▶ [What is required]: Please print all of the material below, word for word.

▶ [Data lines]:
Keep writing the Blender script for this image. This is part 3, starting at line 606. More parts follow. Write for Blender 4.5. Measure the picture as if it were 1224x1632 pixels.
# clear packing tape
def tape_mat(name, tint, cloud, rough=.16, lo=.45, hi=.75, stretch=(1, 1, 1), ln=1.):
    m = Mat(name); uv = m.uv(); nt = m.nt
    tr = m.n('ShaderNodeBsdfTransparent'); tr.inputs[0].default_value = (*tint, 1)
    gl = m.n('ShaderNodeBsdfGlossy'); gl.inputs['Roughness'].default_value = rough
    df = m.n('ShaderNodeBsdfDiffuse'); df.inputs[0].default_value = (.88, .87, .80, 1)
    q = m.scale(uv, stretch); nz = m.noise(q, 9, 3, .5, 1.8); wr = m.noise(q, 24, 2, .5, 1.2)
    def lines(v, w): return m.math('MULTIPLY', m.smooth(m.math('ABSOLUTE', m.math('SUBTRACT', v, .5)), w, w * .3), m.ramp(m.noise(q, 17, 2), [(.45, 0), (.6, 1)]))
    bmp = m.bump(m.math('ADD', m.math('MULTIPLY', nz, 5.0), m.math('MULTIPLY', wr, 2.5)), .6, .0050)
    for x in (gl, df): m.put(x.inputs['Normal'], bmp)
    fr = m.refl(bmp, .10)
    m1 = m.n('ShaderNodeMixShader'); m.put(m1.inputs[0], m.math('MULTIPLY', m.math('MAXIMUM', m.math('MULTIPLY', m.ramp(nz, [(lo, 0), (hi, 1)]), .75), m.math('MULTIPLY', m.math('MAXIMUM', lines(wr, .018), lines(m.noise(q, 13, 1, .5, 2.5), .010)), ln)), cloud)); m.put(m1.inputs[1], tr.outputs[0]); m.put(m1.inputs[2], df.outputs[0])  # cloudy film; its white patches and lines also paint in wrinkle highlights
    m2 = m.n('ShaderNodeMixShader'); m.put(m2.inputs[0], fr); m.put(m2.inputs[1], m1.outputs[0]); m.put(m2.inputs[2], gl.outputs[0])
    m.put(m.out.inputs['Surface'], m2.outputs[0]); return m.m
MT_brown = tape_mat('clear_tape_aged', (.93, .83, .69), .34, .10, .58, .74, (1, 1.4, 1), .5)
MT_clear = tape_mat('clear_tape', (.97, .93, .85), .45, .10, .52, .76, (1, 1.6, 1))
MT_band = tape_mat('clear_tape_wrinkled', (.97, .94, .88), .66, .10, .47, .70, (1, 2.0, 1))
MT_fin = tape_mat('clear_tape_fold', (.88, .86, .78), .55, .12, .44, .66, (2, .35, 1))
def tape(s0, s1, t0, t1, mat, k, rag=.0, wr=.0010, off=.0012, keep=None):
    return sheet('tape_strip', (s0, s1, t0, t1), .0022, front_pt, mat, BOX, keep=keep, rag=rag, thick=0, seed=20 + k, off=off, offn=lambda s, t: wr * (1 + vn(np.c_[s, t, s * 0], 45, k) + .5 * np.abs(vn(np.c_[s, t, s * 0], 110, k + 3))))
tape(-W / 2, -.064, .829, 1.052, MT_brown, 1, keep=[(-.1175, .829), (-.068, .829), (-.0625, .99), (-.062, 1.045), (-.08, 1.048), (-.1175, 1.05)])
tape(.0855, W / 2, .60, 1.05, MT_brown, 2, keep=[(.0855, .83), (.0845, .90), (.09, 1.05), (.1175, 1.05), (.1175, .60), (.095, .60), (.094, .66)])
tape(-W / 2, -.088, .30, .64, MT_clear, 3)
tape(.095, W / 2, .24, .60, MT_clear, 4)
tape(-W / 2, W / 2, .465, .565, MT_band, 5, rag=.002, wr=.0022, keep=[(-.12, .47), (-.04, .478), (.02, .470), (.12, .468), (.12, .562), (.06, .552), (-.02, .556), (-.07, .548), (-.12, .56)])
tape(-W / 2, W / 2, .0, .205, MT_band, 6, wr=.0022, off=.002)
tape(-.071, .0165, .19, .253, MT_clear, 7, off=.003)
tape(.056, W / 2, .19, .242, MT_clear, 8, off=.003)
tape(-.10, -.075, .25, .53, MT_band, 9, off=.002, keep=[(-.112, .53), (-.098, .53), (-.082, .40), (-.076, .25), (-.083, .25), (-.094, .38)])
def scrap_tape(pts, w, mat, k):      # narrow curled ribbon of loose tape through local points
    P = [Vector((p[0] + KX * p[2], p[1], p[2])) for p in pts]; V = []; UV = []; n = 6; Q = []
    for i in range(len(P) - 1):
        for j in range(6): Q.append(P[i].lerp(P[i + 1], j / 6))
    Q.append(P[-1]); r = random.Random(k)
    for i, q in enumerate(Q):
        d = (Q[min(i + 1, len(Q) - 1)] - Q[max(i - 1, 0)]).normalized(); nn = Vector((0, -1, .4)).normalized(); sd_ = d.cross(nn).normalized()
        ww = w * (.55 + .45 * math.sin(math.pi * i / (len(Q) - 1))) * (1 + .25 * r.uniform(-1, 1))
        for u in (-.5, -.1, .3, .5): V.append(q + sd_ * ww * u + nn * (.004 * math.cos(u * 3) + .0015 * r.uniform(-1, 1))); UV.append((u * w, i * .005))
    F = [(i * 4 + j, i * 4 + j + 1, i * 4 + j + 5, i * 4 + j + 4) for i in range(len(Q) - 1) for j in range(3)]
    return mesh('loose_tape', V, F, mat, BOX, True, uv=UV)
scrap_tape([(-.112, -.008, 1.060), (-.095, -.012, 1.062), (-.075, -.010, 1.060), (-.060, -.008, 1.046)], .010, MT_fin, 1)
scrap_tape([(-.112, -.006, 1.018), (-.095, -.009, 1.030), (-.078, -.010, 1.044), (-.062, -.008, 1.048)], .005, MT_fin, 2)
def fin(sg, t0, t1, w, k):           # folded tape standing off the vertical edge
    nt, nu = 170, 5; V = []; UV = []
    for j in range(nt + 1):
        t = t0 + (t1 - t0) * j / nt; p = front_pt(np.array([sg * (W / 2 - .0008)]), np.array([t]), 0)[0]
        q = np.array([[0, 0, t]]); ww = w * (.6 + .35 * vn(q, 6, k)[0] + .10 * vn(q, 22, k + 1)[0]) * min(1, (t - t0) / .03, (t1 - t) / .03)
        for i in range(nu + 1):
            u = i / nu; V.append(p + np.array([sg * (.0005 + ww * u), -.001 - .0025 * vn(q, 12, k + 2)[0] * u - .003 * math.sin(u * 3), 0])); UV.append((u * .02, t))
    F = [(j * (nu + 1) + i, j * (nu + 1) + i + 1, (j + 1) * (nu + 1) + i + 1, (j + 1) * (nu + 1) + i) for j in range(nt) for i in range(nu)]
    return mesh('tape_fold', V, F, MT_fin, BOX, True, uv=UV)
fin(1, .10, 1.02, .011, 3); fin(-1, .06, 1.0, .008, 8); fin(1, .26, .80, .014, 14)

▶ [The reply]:
Keep writing the Blender script for this image. This is part 3, starting at line 606. More parts follow. Write for Blender 4.5. Measure the picture as if it were 1224x1632 pixels.
# clear packing tape
def tape_mat(name, tint, cloud, rough=.16, lo=.45, hi=.75, stretch=(1, 1, 1), ln=1.):
    m = Mat(name); uv = m.uv(); nt = m.nt
    tr = m.n('ShaderNodeBsdfTransparent'); tr.inputs[0].default_value = (*tint, 1)
    gl = m.n('ShaderNodeBsdfGlossy'); gl.inputs['Roughness'].default_value = rough
    df = m.n('ShaderNodeBsdfDiffuse'); df.inputs[0].default_value = (.88, .87, .80, 1)
    q = m.scale(uv, stretch); nz = m.noise(q, 9, 3, .5, 1.8); wr = m.noise(q, 24, 2, .5, 1.2)
    def lines(v, w): return m.math('MULTIPLY', m.smooth(m.math('ABSOLUTE', m.math('SUBTRACT', v, .5)), w, w * .3), m.ramp(m.noise(q, 17, 2), [(.45, 0), (.6, 1)]))
    bmp = m.bump(m.math('ADD', m.math('MULTIPLY', nz, 5.0), m.math('MULTIPLY', wr, 2.5)), .6, .0050)
    for x in (gl, df): m.put(x.inputs['Normal'], bmp)
    fr = m.refl(bmp, .10)
    m1 = m.n('ShaderNodeMixShader'); m.put(m1.inputs[0], m.math('MULTIPLY', m.math('MAXIMUM', m.math('MULTIPLY', m.ramp(nz, [(lo, 0), (hi, 1)]), .75), m.math('MULTIPLY', m.math('MAXIMUM', lines(wr, .018), lines(m.noise(q, 13, 1, .5, 2.5), .010)), ln)), cloud)); m.put(m1.inputs[1], tr.outputs[0]); m.put(m1.inputs[2], df.outputs[0])  # cloudy film; its white patches and lines also paint in wrinkle highlights
    m2 = m.n('ShaderNodeMixShader'); m.put(m2.inputs[0], fr); m.put(m2.inputs[1], m1.outputs[0]); m.put(m2.inputs[2], gl.outputs[0])
    m.put(m.out.inputs['Surface'], m2.outputs[0]); return m.m
MT_brown = tape_mat('clear_tape_aged', (.93, .83, .69), .34, .10, .58, .74, (1, 1.4, 1), .5)
MT_clear = tape_mat('clear_tape', (.97, .93, .85), .45, .10, .52, .76, (1, 1.6, 1))
MT_band = tape_mat('clear_tape_wrinkled', (.97, .94, .88), .66, .10, .47, .70, (1, 2.0, 1))
MT_fin = tape_mat('clear_tape_fold', (.88, .86, .78), .55, .12, .44, .66, (2, .35, 1))
def tape(s0, s1, t0, t1, mat, k, rag=.0, wr=.0010, off=.0012, keep=None):
    return sheet('tape_strip', (s0, s1, t0, t1), .0022, front_pt, mat, BOX, keep=keep, rag=rag, thick=0, seed=20 + k, off=off, offn=lambda s, t: wr * (1 + vn(np.c_[s, t, s * 0], 45, k) + .5 * np.abs(vn(np.c_[s, t, s * 0], 110, k + 3))))
tape(-W / 2, -.064, .829, 1.052, MT_brown, 1, keep=[(-.1175, .829), (-.068, .829), (-.0625, .99), (-.062, 1.045), (-.08, 1.048), (-.1175, 1.05)])
tape(.0855, W / 2, .60, 1.05, MT_brown, 2, keep=[(.0855, .83), (.0845, .90), (.09, 1.05), (.1175, 1.05), (.1175, .60), (.095, .60), (.094, .66)])
tape(-W / 2, -.088, .30, .64, MT_clear, 3)
tape(.095, W / 2, .24, .60, MT_clear, 4)
tape(-W / 2, W / 2, .465, .565, MT_band, 5, rag=.002, wr=.0022, keep=[(-.12, .47), (-.04, .478), (.02, .470), (.12, .468), (.12, .562), (.06, .552), (-.02, .556), (-.07, .548), (-.12, .56)])
tape(-W / 2, W / 2, .0, .205, MT_band, 6, wr=.0022, off=.002)
tape(-.071, .0165, .19, .253, MT_clear, 7, off=.003)
tape(.056, W / 2, .19, .242, MT_clear, 8, off=.003)
tape(-.10, -.075, .25, .53, MT_band, 9, off=.002, keep=[(-.112, .53), (-.098, .53), (-.082, .40), (-.076, .25), (-.083, .25), (-.094, .38)])
def scrap_tape(pts, w, mat, k):      # narrow curled ribbon of loose tape through local points
    P = [Vector((p[0] + KX * p[2], p[1], p[2])) for p in pts]; V = []; UV = []; n = 6; Q = []
    for i in range(len(P) - 1):
        for j in range(6): Q.append(P[i].lerp(P[i + 1], j / 6))
    Q.append(P[-1]); r = random.Random(k)
    for i, q in enumerate(Q):
        d = (Q[min(i + 1, len(Q) - 1)] - Q[max(i - 1, 0)]).normalized(); nn = Vector((0, -1, .4)).normalized(); sd_ = d.cross(nn).normalized()
        ww = w * (.55 + .45 * math.sin(math.pi * i / (len(Q) - 1))) * (1 + .25 * r.uniform(-1, 1))
        for u in (-.5, -.1, .3, .5): V.append(q + sd_ * ww * u + nn * (.004 * math.cos(u * 3) + .0015 * r.uniform(-1, 1))); UV.append((u * w, i * .005))
    F = [(i * 4 + j, i * 4 + j + 1, i * 4 + j + 5, i * 4 + j + 4) for i in range(len(Q) - 1) for j in range(3)]
    return mesh('loose_tape', V, F, mat, BOX, True, uv=UV)
scrap_tape([(-.112, -.008, 1.060), (-.095, -.012, 1.062), (-.075, -.010, 1.060), (-.060, -.008, 1.046)], .010, MT_fin, 1)
scrap_tape([(-.112, -.006, 1.018), (-.095, -.009, 1.030), (-.078, -.010, 1.044), (-.062, -.008, 1.048)], .005, MT_fin, 2)
def fin(sg, t0, t1, w, k):           # folded tape standing off the vertical edge
    nt, nu = 170, 5; V = []; UV = []
    for j in range(nt + 1):
        t = t0 + (t1 - t0) * j / nt; p = front_pt(np.array([sg * (W / 2 - .0008)]), np.array([t]), 0)[0]
        q = np.array([[0, 0, t]]); ww = w * (.6 + .35 * vn(q, 6, k)[0] + .10 * vn(q, 22, k + 1)[0]) * min(1, (t - t0) / .03, (t1 - t) / .03)
        for i in range(nu + 1):
            u = i / nu; V.append(p + np.array([sg * (.0005 + ww * u), -.001 - .0025 * vn(q, 12, k + 2)[0] * u - .003 * math.sin(u * 3), 0])); UV.append((u * .02, t))
    F = [(j * (nu + 1) + i, j * (nu + 1) + i + 1, (j + 1) * (nu + 1) + i + 1, (j + 1) * (nu + 1) + i) for j in range(nt) for i in range(nu)]
    return mesh('tape_fold', V, F, MT_fin, BOX, True, uv=UV)
fin(1, .10, 1.02, .011, 3); fin(-1, .06, 1.0, .008, 8); fin(1, .26, .80, .014, 14)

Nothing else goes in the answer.